In-Situ Redox Nanowelding of Copper Nanowires with Surficial Oxide Layer as Solder for Flexible Transparent Electromagnetic Interference Shielding

Silver nanowire (AgNW) transparent electrode stands out as a promising candidate to replace indium tin oxide (ITO), whereas the high cost and electromigration of silver ions overshadow the applications of AgNWs in optoelectronics. Copper nanowire (CuNW) is attracting increasing interest and attentions due to its high intrinsic electrical conductivity, earth abundance and lower prince, but the oxidation of CuNW severely prohibits its practical applications, which is an issue to be solved urgently. Herein, nanowelding of CuNWs is achieved via an in-situ redox approach. In this welding process, the copper oxide on the surface of CuNWs as a natural solder is reduced by sodium borohydride (NaBH4) to generate Cu atoms, which selectively aggregate at the intersection of CuNWs and merge the junction owing to the positive site here. The sheet resistance of welded CuNW (W-CuNW) transparent conducting films drop obviously without sacrificing its transmittance, which thereby significantly promotes the optoelectronic performance of the film. Poly(3,4-ethylenedioxythiophene)/poly(styrenesulfonate) (PEDOT:PSS) as a protective layer is coated onto the W-CuNW film to prepare PEDOT:PSS/W-CuNW film. The optoelectronic properties of the PEDOT:PSS/W-CuNW film show excellent stability in ambient atmosphere for 30 days.
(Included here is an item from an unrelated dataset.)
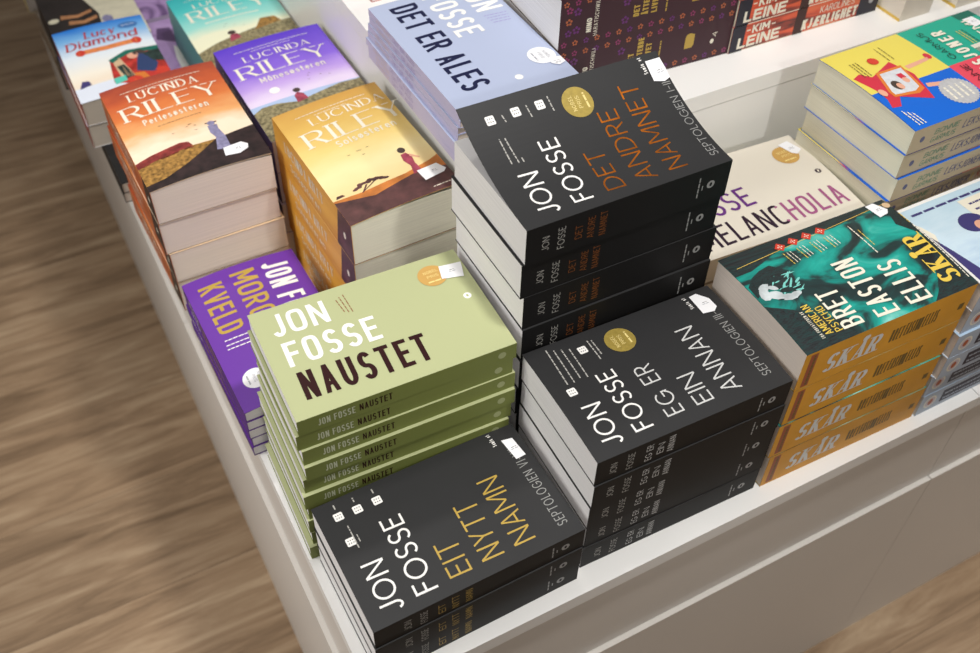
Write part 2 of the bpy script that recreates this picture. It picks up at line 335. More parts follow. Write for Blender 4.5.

Beside, no obvious change in the sheet resistance of the PEDOT:PSS/W-CuNW film is observed after 5000 bending cycles under a bending radius of 2 mm, indicating the outstanding mechanical flexibility. Finally, electromagnetic interference (EMI) shielding effectiveness (SE) of the PEDOT:PSS/W-CuNW film is measured within the frequency range from 8.2 GHz to 12.5 GHz. The PEDOT:PSS/W-CuNW film with a EMI SE value above 27 dB and transmittance of 85% underlines the great potential applications in displays, touch panels, airborne optoelectronic pods and aviation camcorders.